Behind the gap between popular frustration and official optimism lies a complicated reconstruction task in which progress is being continually hampered by Iraq's poor security situation.

In Al-Basrah, energy production has been hard hit by theft at every stage of the process of refining crude oil into consumer fuels. The thefts have combined with periodic, deliberate acts of sabotage by anti-occupation forces to render Iraq unable to meet its domestic energy needs, even though Iraq's oil fields are now producing enough surplus for exports.

One problem is the tapping of oil-field pipelines by criminal gangs. Taking advantage of the coalition forces' inability to patrol hundreds of kilometers of pipelines, the gangs routinely drill holes in pipes to siphon off crude by the truck-load. The trucks then drive across the desert into Kuwait and Jordan, where the oil is sold.

In one measure of the scale of such operations, U.S. troops recently confiscated a dozen fuel trucks assembled on the Iraqi side of the Jordanian border. Earlier this month, U.S. authorities announced they had detained around 150 people and seized some 100 fuel trucks in a two-week period.

At the same time, gangs have taken advantage of the poor security situation to resume smuggling oil by sea down the Persian Gulf. Such smuggling was rampant under Saddam Hussein's regime, which organized the activity to break UN sanctions on sales outside of the oil-for-food program and earn additional revenue.

Two days ago, British naval forces patrolling the waters off Iraq's southern port of Umm Qasr said they had intercepted a boat smuggling 1,100 tons of oil -- the largest seizure since the end of the war. The boat, the "Navstar," was registered in Panama and had a Ukrainian crew.

The commander of the warship that made the seizure, Commander Graeme Mackay, said the crew had been arrested and sent to Umm Qasr. "The boarding team went on board and arrested the crew and master, and that crew -- along with our coalition partners -- has now been diverted back to Umm Qasr," Mackay said. "That very much demonstrates the coalition's resolve to ensure that the Iraqi oil is there for the Iraqi people, that it is not taken illegally from Iraq. "
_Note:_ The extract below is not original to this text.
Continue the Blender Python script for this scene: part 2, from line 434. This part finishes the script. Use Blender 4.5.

The British officer left unexplained how the "Navstar," a boat that previously had been caught smuggling oil during the Hussein era, was able to load the crude in coalition-controlled Iraq.
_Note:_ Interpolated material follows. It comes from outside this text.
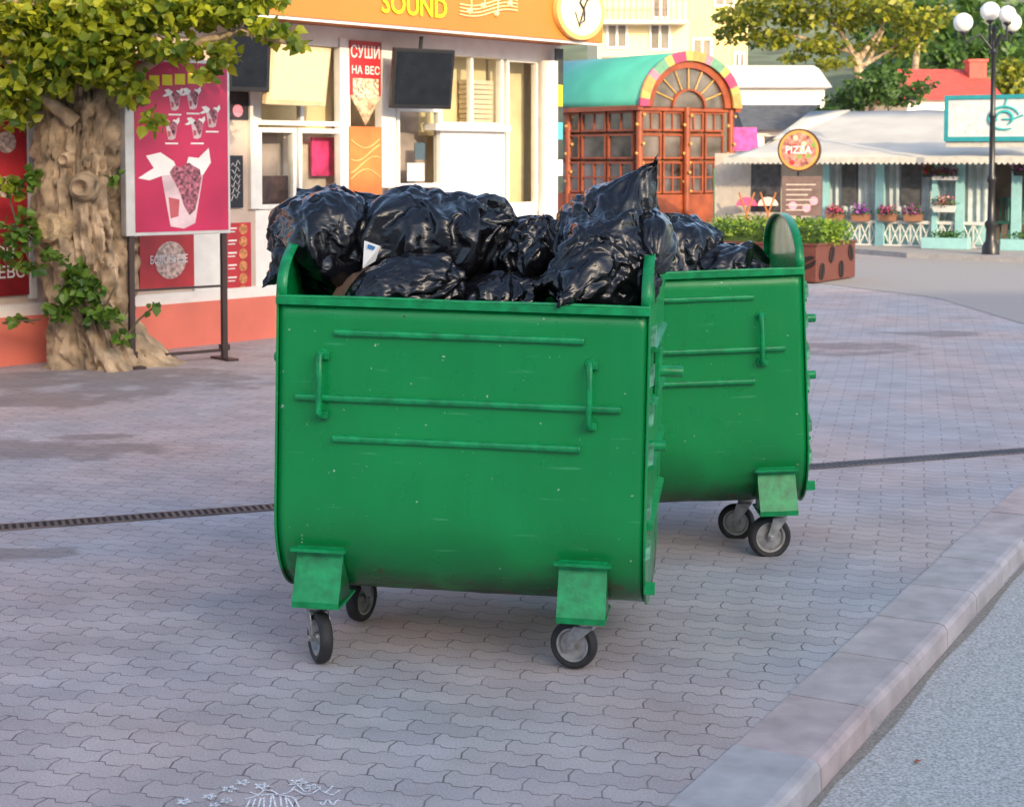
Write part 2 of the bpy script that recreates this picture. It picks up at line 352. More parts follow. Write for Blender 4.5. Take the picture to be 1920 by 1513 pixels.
def caster(root,x,y,ztop,zg,ang,r=.078):
    dirv=Vector((math.cos(ang),math.sin(ang),0)); ax=Vector((-dirv.y,dirv.x,0)); c=Vector((x,y,0))+dirv*.042; c.z=zg+r
    fk=MB(); top=Vector((x,y,ztop))
    fk.obox(top-Vector((0,0,.004)),dirv*.05,ax*.042,Vector((0,0,.004)))
    fk.lathe([(.03,0),(.034,-.008),(.03,-.02),(.0001,-.02)],top-Vector((0,0,.008)),(0,0,1),20)
    fk.obox(top-Vector((0,0,.03)),dirv*.032,ax*.032,Vector((0,0,.004)))
    for sgn in (-1,1):
        o=ax*(.031*sgn)
        pts=[top+o-Vector((0,0,.028))-dirv*.034,top+o-Vector((0,0,.028))+dirv*.034,c+o+dirv*.017+Vector((0,0,.012)),c+o+dirv*.013-Vector((0,0,.014)),c+o-dirv*.013-Vector((0,0,.014)),c+o-dirv*.018+Vector((0,0,.012))]
        fk.prism(pts,ax*(.004*sgn))
    fk.lathe([(.0001,-.042),(.011,-.042),(.011,.042),(.0001,.042)],c,ax,12)
    f=fk.build('caster',zinc,root,bevel=.0015)
    ty=MB(); w=.023
    ty.lathe([(r*.70,-w*.85),(r*.86,-w),(r*.95,-w*.82),(r,-w*.4),(r,w*.4),(r*.95,w*.82),(r*.86,w),(r*.70,w*.85),(r*.70,-w*.85)],c,ax,40); ty.build('tyre',rubber,f,True)
    rm=MB(); rm.lathe([(.001,-.019),(r*.22,-.019),(r*.25,-.008),(r*.55,-.006),(r*.62,-.017),(r*.71,-.018),(r*.71,.018),(r*.62,.017),(r*.55,.006),(r*.25,.008),(r*.22,.019),(.001,.019)],c,ax,36); rm.build('wheel_rim',zinc,f,True)
def make_bin(label,loc,rz,tilt,casters,group,seed,bxs=(-.47,.42)):
    root=thing('waste_container',label,'waste container',loc,rz,group); root.rotation_euler=(0,tilt,rz)
    pr=uprof(); nx=44; mb=MB(); sd=Vector((seed*3.1,0,0))
    nrm=[]
    for i,(y,z) in enumerate(pr):
        a=pr[max(0,i-1)]; c=pr[min(len(pr)-1,i+1)]; t=Vector((c[0]-a[0],c[1]-a[1])).normalized(); nrm.append(Vector((t.y,-t.x)))
    for i in range(nx+1):
        x=-W/2+W*i/nx; e=min(1,min(i,nx-i)/5)
        for j,(y,z) in enumerate(pr):
            q=Vector((x*2.2,y*2,z*2.2))+sd; dsp=(noise.noise(q)*.010+noise.noise(q*3)*.002)*e*(0.15 if j in(0,len(pr)-1) else 1)
            mb.v.append((x,y+nrm[j].x*dsp,z+nrm[j].y*dsp))
    m_=len(pr)
    for i in range(nx):
        for j in range(m_-1): mb.face([i*m_+j,i*m_+j+1,(i+1)*m_+j+1,(i+1)*m_+j])
    body=mb.build('body',green,root,True); sm=body.modifiers.new('s','SOLIDIFY'); sm.thickness=.006; sm.offset=0
    out=uprof(.008); arch=[( (DD/2+.002)*math.cos(PI*i/30), ZT+.004+AH*math.sin(PI*i/30)**.8) for i in range(31)]
    for sx in (-1,1):
        x=sx*(W/2+.004)
        sp=MB(); sp.prism([(x,y,z) for y,z in out+arch[1:-1]],(sx*.006,0,0)); pl=sp.build('side_plate',green,root)
        lip=MB()
        for i in range(len(arch)-1):
            (y0,z0),(y1,z1)=arch[i],arch[i+1]; xa=x-sx*.026; xb=x+sx*.010
            lip.poly([(xa,y0,z0),(xb,y0,z0),(xb,y1,z1),(xa,y1,z1)])
        lo=lip.build('arch_lip',gedge,pl,True,weld=True); s2=lo.modifiers.new('s','SOLIDIFY'); s2.thickness=.006; s2.offset=0
        fe=MB(); fe.tube([(x+sx*.003,y,z) for y,z in out],.0045,8); fe.build('edge_bead',green,pl,True)
        for z in (1.09,.90,.70,.50):
            sr=MB(); sr.prism([(x+sx*.006,-.40,z+.014),(x+sx*.026,-.40,z+.006),(x+sx*.026,-.40,z-.006),(x+sx*.006,-.40,z-.014)],(0,.80,0)); sr.build('side_rib',gedge,pl)
    for sy in (-1,1):
        rm=MB(); y=sy*DD/2
        rm.box(-W/2-.010,W/2+.010,min(y,y+sy*.022),max(y,y+sy*.022),ZT-.006,ZT+.003); rm.box(-W/2-.010,W/2+.010,min(y+sy*.018,y+sy*.024),max(y+sy*.018,y+sy*.024),ZT-.020,ZT-.003)
        rm.tube([(-W/2-.01,y+sy*.004,ZT+.004),(-W/4,y+sy*.002,ZT+.0065),(0,y+sy*.005,ZT+.004),(W/4,y+sy*.003,ZT+.006),(W/2+.01,y+sy*.004,ZT+.004)],.0065,8); rm.build('rim_rail',gedge,root,True)
    yf=-DD/2
    for (x0,x1,z) in ((-.425,.41,1.118),(-.555,.535,.898),(-.425,.405,.763)):
        rb=MB(); rb.prism([(x0,yf+.006,z+.012),(x0,yf-.020,z+.008),(x0,yf-.023,z-.001),(x0,yf-.020,z-.011),(x0,yf+.006,z-.013)],(x1-x0,0,0)); rb.build('rib',gedge,root,bevel=.003)
    for hx in (-.465,.432):
        hd=MB(); z0,z1=.842,1.040; o=yf-.050
        hd.tube([(hx,yf,z1),(hx,o+.01,z1+.002),(hx,o,z1-.008),(hx+.002,o,(z0+z1)/2),(hx,o,z0+.008),(hx,o+.01,z0-.002),(hx,yf,z0)],.0105,10)
        h_=hd.build('handle',gedge,root,True)
        for z in (z0,z1):
            bt=MB(); bt.lathe([(.0001,-.010),(.019,-.010),(.022,0),(.0001,0)],(hx,yf-.003,z),(0,1,0),8); bt.obox((hx+.014,yf-.014,z),Vector((.013,0,0)),Vector((0,.012,0)),Vector((0,0,.012))); bt.build('handle_mount',gedge,h_)
    for sy in (-1,1):
        for bx in bxs:
            bk=MB(); wv=.080
            prf=[(yf+.022,.388),(yf+.020,.352),(yf-.040,.212),(yf-.038,.194),(yf+.03,.190),(yf+.20,.192)]
            for i in range(len(prf)-1):
                (y0,z0),(y1,z1)=prf[i],prf[i+1]
                bk.poly([(bx-wv,-sy*y0,z0),(bx+wv,-sy*y0,z0),(bx+wv,-sy*y1,z1),(bx-wv,-sy*y1,z1)])
            bo=bk.build('wheel_bracket',gedge,root,weld=True); s2=bo.modifiers.new('s','SOLIDIFY'); s2.thickness=.008; s2.offset=0
            yy=-sy*(yf+.006); fl=MB(); fl.box(bx-wv-.014,bx+wv+.014,min(yy,yy+sy*.026),max(yy,yy+sy*.026),.375,.385)
            fl.build('bracket_flange',gedge,bo)
            for ex in (-wv+.001,wv-.006):
                gs=MB(); gs.prism([(bx+ex,-sy*(yf+.022),.35),(bx+ex,-sy*(yf-.032),.215),(bx+ex,-sy*(yf+.12),.198),(bx+ex,-sy*(yf+.10),.255)],(.005,0,0)); gs.build('gusset',green,bo)
    for (cx,cy,ang,r) in casters:
        caster(root,cx,cy,.185,math.tan(tilt)*cx,ang,r)
    for sx in (-1,1):
        pp=MB(); pp.obox((sx*(W/2+.022),-.14,.985),Vector((.008,0,0)),Vector((0,.045,0)),Vector((0,0,.085))); pp.obox((sx*(W/2+.03),-.14,1.03),Vector((.004,0,0)),Vector((0,.03,0)),Vector((0,0,.04)))
        p_=pp.build('pivot_plate',gedge,root,bevel=.002)
        pn=MB(); pn.lathe([(.0001,-.01),(.019,-.01),(.019,.085),(.016,.09),(.0001,.09)],(sx*(W/2+.02),-.14,.985),(sx,0,0),18); pn.build('pivot_pin',gedge,p_,True)
    pn=MB(); pn.lathe([(.0001,0),(.018,0),(.018,.056),(.0001,.056)],(W/2+.008,-.36,.765),(1,0,0),16); pn.build('stub_pin',gedge,root,True)
    pn=MB(); pn.box(W/2+.006,W/2+.042,-.40,-.388,.275,.315); pn.build('side_tab',gedge,root)
    r2=random.Random(seed)
    wt=mat('bare_weld',(.16,.42,.28),.4,.1,var=.5,scale=30)
    for z in (1.13,1.0,.87,.74,.56,.43):
        tb=MB(); x=W/2+.009; a=r2.uniform(-.01,.01)
        tb.prism([(x,-.455,z-.03),(x,-.40,z-.010+a),(x,-.40,z+.035),(x,-.455,z+.008)],(.014+.006*r2.random(),0,.010)); tb.build('weld_tab',wt,root)
        tb=MB(); tb.lathe([(.0001,.012),(.007,.009),(.009,0)],(-W/2-.009,-.42,z-.02),(-1,0,0),8); tb.build('bolt',mat('dark_bolt',(.03,.05,.035),.6),root)
    return root
fc=Vector((.416,5.165)); phi=R(-8)
e2=Vector((math.cos(phi),math.sin(phi))); g2=Vector((-math.sin(phi),math.cos(phi)))
ctr=fc-e2*(W/2)+g2*(DD/2)
make_bin('nearer green metal waste container on casters, standing left in front of the other',(ctr.x,ctr.y,.003),phi,.020,
   [(-.49,-.40,R(-58),.086),(.43,-.39,R(165),.081),(-.455,.02,R(72),.084),(.40,.20,R(95),.080)],'green steel waste containers',1)
make_bin('farther green metal waste container partly hidden behind the other, its right end showing',(.655,7.18,-.008),R(-.5),-.038,
   [(-.47,-.36,R(60),.080),(.50,-.36,R(190),.093),(-.44,.15,R(70),.082),(.40,-.05,R(165),.082)],'green steel waste containers',2,(-.47,.485))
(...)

Beyond the smuggling of oil -- which reduces supplies to refineries -- thieves also frequently pull down electric power lines to sell the copper wiring as scrap. Coalition officials say that power lines are also a favorite target for saboteurs intent on shutting down the electrical grid to bring refining and other activities to a halt.

"The New York Times" reported today that theft, sabotage, and the poor condition of equipment is limiting Iraq's three major refineries -- at Al-Basrah, Bayji, and Baghdad -- to producing just 18 million to 22 million liters a day of gasoline, kerosene, and diesel fuel, combined.

To meet consumer demand, the paper says, the refineries would need to produce between 37 million and 40 million liters a day. To offset the gasoline shortfall, the coalition currently imports about 6 million liters daily.

Following this weekend's fuel riots in Al-Basrah, reconstruction officials said they are working to install new generators for the city's refinery and to repair damaged power lines.

One unidentified official also told "The New York Times" that if shortages persist, the officials "would consider increasing gasoline imports and beginning significant imports of kerosene and diesel."